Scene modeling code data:
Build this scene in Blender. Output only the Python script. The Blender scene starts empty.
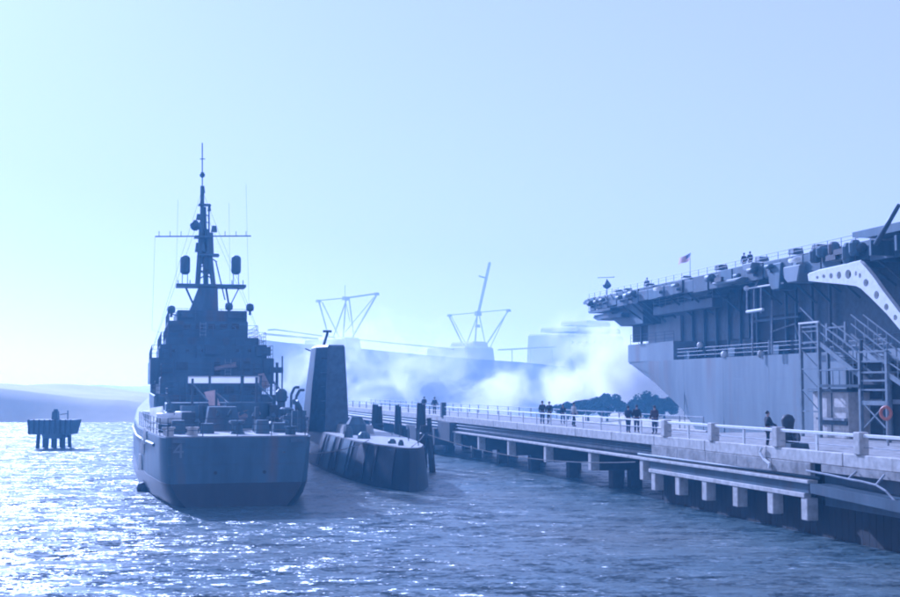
import bpy, bmesh, math, random
from mathutils import Vector, Matrix
random.seed(7)
R = math.radians
scene = bpy.context.scene
COL = scene.collection

# ---------------------------------------------------------------- camera, sky, sun, exposure
CAM_H, F, PITCH = 6.7, 1250.0, R(4.0)          # eye height above the water, 50 mm lens on 36 mm film
cam_d = bpy.data.cameras.new('camera'); cam_d.lens = 50; cam_d.sensor_width = 36
cam_d.clip_start = 0.5; cam_d.clip_end = 9000
cam = bpy.data.objects.new('camera', cam_d); COL.objects.link(cam)
cam.location = (0, 0, CAM_H); cam.rotation_euler = (R(90) + PITCH, 0, 0)
scene.camera = cam

SUN_AZ, SUN_EL = R(-30), R(27)                 # azimuth from +Y, negative = to the left of the view
world = bpy.data.worlds.new('World'); scene.world = world; world.use_nodes = True
wn = world.node_tree; wn.nodes.clear()
wo = wn.nodes.new('ShaderNodeOutputWorld'); wb = wn.nodes.new('ShaderNodeBackground')
sk = wn.nodes.new('ShaderNodeTexSky'); sk.sky_type = 'NISHITA'; sk.sun_disc = False
sk.sun_elevation = SUN_EL; sk.sun_rotation = SUN_AZ; sk.altitude = 0
sk.air_density = 1.0; sk.dust_density = .7; sk.ozone_density = 1.5
wb.inputs['Strength'].default_value = 0.085
hs = wn.nodes.new('ShaderNodeHueSaturation'); hs.inputs['Saturation'].default_value = .05   # thin high overcast bleaches the blue
wn.links.new(sk.outputs[0], hs.inputs['Color']); veil = wn.nodes.new('ShaderNodeMix'); veil.data_type = 'RGBA'; veil.inputs['Factor'].default_value = .5      # even high overcast veil
veil.inputs['B'].default_value = (9.3, 8.5, 8.2, 1)
wn.links.new(hs.outputs[0], veil.inputs['A']); wn.links.new(veil.outputs['Result'], wb.inputs[0]); wn.links.new(wb.outputs[0], wo.inputs[0])

sun_d = bpy.data.lights.new('sun', 'SUN'); sun_d.energy = 5.0; sun_d.angle = R(0.6)
sun_d.color = (1.0, 0.95, 0.88)
sun = bpy.data.objects.new('sun', sun_d); COL.objects.link(sun)
sdir = Vector((math.sin(SUN_AZ) * math.cos(SUN_EL), math.cos(SUN_AZ) * math.cos(SUN_EL), math.sin(SUN_EL)))
sun.rotation_euler = sdir.to_track_quat('Z', 'Y').to_euler()

vs = scene.view_settings
vs.view_transform = 'Standard'; vs.look = 'None'; vs.gamma = 1.0; vs.use_curve_mapping = False
vs.exposure = 0.0
vs.use_white_balance = True                    # the slide film's cold cast
vs.white_balance_temperature = 4120; vs.white_balance_tint = 30
cy = scene.cycles
cy.use_denoising = True
cy.max_bounces = 6; cy.diffuse_bounces = 3; cy.glossy_bounces = 3; cy.transmission_bounces = 3
cy.volume_bounces = 4; cy.transparent_max_bounces = 12
cy.volume_step_rate = 1.0; cy.volume_max_steps = 96
cy.sample_clamp_indirect = 6
cy.filter_width = 2.0                          # soft lens

# ---------------------------------------------------------------- helpers
def ray(px, py):
    a, b = (px - 450) / F, (298.5 - py) / F
    c, s = math.cos(PITCH), math.sin(PITCH)
    return Vector((a, c - b * s, s + b * c))
def at_depth(px, py, Y):
    d = ray(px, py); return Vector((0, 0, CAM_H)) + d * (Y / d.y)
def at_height(px, py, z):
    d = ray(px, py); return Vector((0, 0, CAM_H)) + d * ((z - CAM_H) / d.z)

class Frame:
    """local x to the right, local y away from the camera, turned by deg"""
    def __init__(s, ox, oy, deg):
        s.o = Vector((ox, oy, 0)); s.a = R(deg)
        s.r = Vector((math.cos(s.a), math.sin(s.a), 0)); s.f = Vector((-math.sin(s.a), math.cos(s.a), 0))
    def lz(s, px, py, y):
        d = ray(px, py); nf = s.f
        t = (y + s.o.dot(nf)) / d.dot(nf); p = Vector((0, 0, CAM_H)) + d * t
        return (p - s.o).dot(s.r), p.z
    def yz(s, px, py, x):
        d = ray(px, py)
        t = (x + s.o.dot(s.r)) / d.dot(s.r); p = Vector((0, 0, CAM_H)) + d * t
        return (p - s.o).dot(s.f), p.z
    def local(s, p):
        q = Vector((p[0], p[1], 0)) - s.o
        return q.dot(s.r), q.dot(s.f)

class MB:
    def __init__(s): s.bm = bmesh.new()
    def box(s, x0, x1, y0, y1, z0, z1, taper=None):
        tx = taper or 0
        v = [s.bm.verts.new(c) for c in ((x0,y0,z0),(x1,y0,z0),(x1,y1,z0),(x0,y1,z0),
             (x0+tx,y0+tx,z1),(x1-tx,y0+tx,z1),(x1-tx,y1-tx,z1),(x0+tx,y1-tx,z1))]
        for f in ((3,2,1,0),(4,5,6,7),(0,1,5,4),(1,2,6,5),(2,3,7,6),(3,0,4,7)):
            s.bm.faces.new([v[i] for i in f])
        return s
    def tube(s, p0, p1, r0, r1=None, n=8, caps=True):
        p0, p1 = Vector(p0), Vector(p1); r1 = r0 if r1 is None else r1
        ax = (p1 - p0)
        if ax.length < 1e-6: return s
        q = ax.to_track_quat('Z', 'Y').to_matrix()
        A, B = [], []
        for i in range(n):
            t = 2 * math.pi * (i + .5) / n; u = q @ Vector((math.cos(t), math.sin(t), 0))
            A.append(s.bm.verts.new(p0 + u * r0)); B.append(s.bm.verts.new(p1 + u * r1))
        for i in range(n):
            j = (i + 1) % n; s.bm.faces.new((A[i], A[j], B[j], B[i]))
        if caps:
            s.bm.faces.new(A[::-1]); s.bm.faces.new(B)
        return s
    def path(s, pts, r, n=6):
        for a, b in zip(pts[:-1], pts[1:]): s.tube(a, b, r, n=n)
        return s
    def lathe(s, c, prof, n=12):
        c = Vector(c); rings = []
        for (r, z) in prof:
            rings.append([s.bm.verts.new(c + Vector((r*math.cos(2*math.pi*i/n), r*math.sin(2*math.pi*i/n), z))) for i in range(n)])
        for a, b in zip(rings[:-1], rings[1:]):
            for i in range(n):
                j = (i+1) % n; s.bm.faces.new((a[i], a[j], b[j], b[i]))
        s.bm.faces.new(rings[0][::-1]); s.bm.faces.new(rings[-1])
        return s
    def prism(s, poly, y0, y1, axis='y'):
        """poly of (u,z); extruded along y (u = x) or along x (u = y)"""
        def P(u, z, w): return (u, w, z) if axis == 'y' else (w, u, z)
        A = [s.bm.verts.new(P(u, z, y0)) for u, z in poly]; B = [s.bm.verts.new(P(u, z, y1)) for u, z in poly]
        n = len(poly)
        for i in range(n):
            j = (i+1) % n; s.bm.faces.new((A[i], A[j], B[j], B[i]))
        s.bm.faces.new(A[::-1]); s.bm.faces.new(B); return s
    def quad(s, *p):
        s.bm.faces.new([s.bm.verts.new(q) for q in p]); return s
    def build(s, name, mat, parent=None, smooth=False, bevel=0, label=None, loc=None):
        bmesh.ops.recalc_face_normals(s.bm, faces=s.bm.faces)
        me = bpy.data.meshes.new(name); s.bm.to_mesh(me); s.bm.free()
        if smooth:
            for p in me.polygons: p.use_smooth = True
        me.materials.append(mat)
        o = bpy.data.objects.new(name, me); COL.objects.link(o)
        if parent: o.parent = parent
        if loc: o.location = loc
        if bevel:
            m = o.modifiers.new('bevel', 'BEVEL'); m.width = bevel; m.segments = 1; m.limit_method = 'ANGLE'
        if label: o['label'] = label
        return o
def tag(o, label, cat, group=None):
    o['label'] = label; o['category'] = cat
    if group: o['group'] = group
    return o
def thing(name, loc, deg, label, cat, group=None):
    o = bpy.data.objects.new(name, None); COL.objects.link(o)
    o.location = loc; o.rotation_euler = (0, 0, R(deg)); o.empty_display_size = .3
    return tag(o, label, cat, group)
def copy_tree(o, parent=None):
    c = o.copy(); COL.objects.link(c); c.parent = parent
    for ch in o.children: copy_tree(ch, c)
    return c
def inst(src, parent, loc, rot=None, scale=None):
    c = src.copy(); COL.objects.link(c); c.parent = parent; c.location = loc
    if rot: c.rotation_euler = rot
    if scale: c.scale = scale
    return c

# ---------------------------------------------------------------- materials
def mat(name, col, col2=None, rough=.6, scale=1.5, metal=0, bump=.0, streak=False, rust=0, rustcol=(.16,.07,.035), detail=6):
    m = bpy.data.materials.new(name); m.use_nodes = True; n = m.node_tree; b = n.nodes['Principled BSDF']
    b.inputs['Roughness'].default_value = rough; b.inputs['Metallic'].default_value = metal
    tc = n.nodes.new('ShaderNodeTexCoord'); mp = n.nodes.new('ShaderNodeMapping')
    n.links.new(tc.outputs['Object'], mp.inputs[0])
    if streak: mp.inputs['Scale'].default_value = (1, 1, .18)
    nz = n.nodes.new('ShaderNodeTexNoise'); nz.inputs['Scale'].default_value = scale; nz.inputs['Detail'].default_value = detail
    nz.inputs['Roughness'].default_value = .65
    n.links.new(mp.outputs[0], nz.inputs['Vector'])
    rp = n.nodes.new('ShaderNodeValToRGB'); e = rp.color_ramp.elements
    c2 = col2 or tuple(c * .55 for c in col)
    e[0].position = .33; e[0].color = (*c2, 1); e[1].position = .62; e[1].color = (*col, 1)
    n.links.new(nz.outputs[0], rp.inputs[0]); out = rp.outputs[0]
    if rust:
        mp2 = n.nodes.new('ShaderNodeMapping'); mp2.inputs['Scale'].default_value = (1, 1, .12)
        n.links.new(tc.outputs['Object'], mp2.inputs[0])
        n2 = n.nodes.new('ShaderNodeTexNoise'); n2.inputs['Scale'].default_value = scale * .9; n2.inputs['Detail'].default_value = 8
        n.links.new(mp2.outputs[0], n2.inputs['Vector'])
        r2 = n.nodes.new('ShaderNodeValToRGB'); r2.color_ramp.elements[0].position = .56; r2.color_ramp.elements[1].position = .74
        n.links.new(n2.outputs[0], r2.inputs[0])
        mm = n.nodes.new('ShaderNodeMath'); mm.operation = 'MULTIPLY'; mm.inputs[1].default_value = rust
        n.links.new(r2.outputs[0], mm.inputs[0])
        mx = n.nodes.new('ShaderNodeMix'); mx.data_type = 'RGBA'
        n.links.new(mm.outputs[0], mx.inputs['Factor']); n.links.new(out, mx.inputs['A']); mx.inputs['B'].default_value = (*rustcol, 1)
        out = mx.outputs['Result']
    n.links.new(out, b.inputs['Base Color'])
    if bump:
        bp = n.nodes.new('ShaderNodeBump'); bp.inputs['Strength'].default_value = bump; bp.inputs['Distance'].default_value = .05
        n.links.new(nz.outputs[0], bp.inputs['Height']); n.links.new(bp.outputs[0], b.inputs['Normal'])
    return m
M = {}
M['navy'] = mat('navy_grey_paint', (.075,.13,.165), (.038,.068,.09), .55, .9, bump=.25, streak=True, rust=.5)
M['navy_light'] = mat('haze_grey_paint', (.24,.275,.295), (.155,.182,.2), .5, .35, bump=.3, streak=True, rust=.75, rustcol=(.17,.12,.09))
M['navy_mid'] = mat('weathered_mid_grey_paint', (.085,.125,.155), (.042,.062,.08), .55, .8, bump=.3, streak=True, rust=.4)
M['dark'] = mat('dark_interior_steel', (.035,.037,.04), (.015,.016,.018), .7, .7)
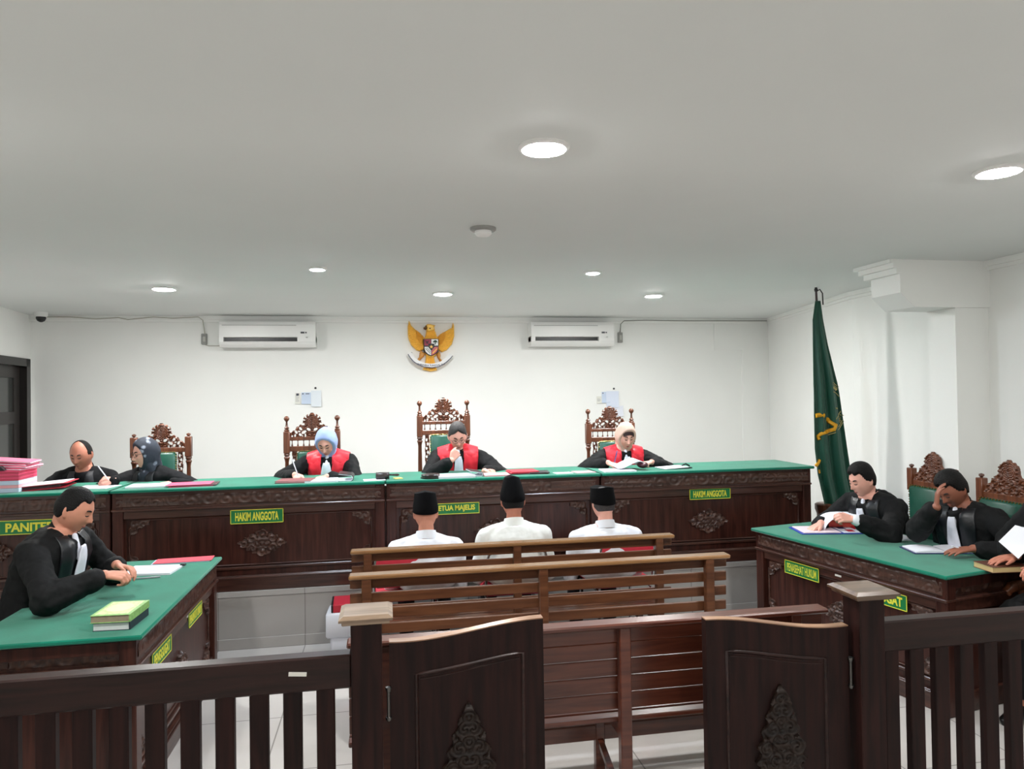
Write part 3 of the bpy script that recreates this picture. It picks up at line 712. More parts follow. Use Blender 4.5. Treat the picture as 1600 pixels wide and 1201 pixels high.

* [WHAT THIS TASK INVOLVES]: Restate the material word for word from its first line through the line containing "scene.camera = cam", both included; the pictures do not belong in it.

* [RESULT OF THIS TASK]:
Build this scene in Blender. Output only the Python script. The Blender scene starts empty.
import bpy, bmesh, math, random
from mathutils import Vector, Matrix
random.seed(7)
R = math.radians
scene = bpy.context.scene
COL = scene.collection

# ---------------------------------------------------------------- camera, sky, sun, exposure
CAM_H, F, PITCH = 6.7, 1250.0, R(4.0)          # eye height above the water, 50 mm lens on 36 mm film
cam_d = bpy.data.cameras.new('camera'); cam_d.lens = 50; cam_d.sensor_width = 36
cam_d.clip_start = 0.5; cam_d.clip_end = 9000
cam = bpy.data.objects.new('camera', cam_d); COL.objects.link(cam)
cam.location = (0, 0, CAM_H); cam.rotation_euler = (R(90) + PITCH, 0, 0)
scene.camera = cam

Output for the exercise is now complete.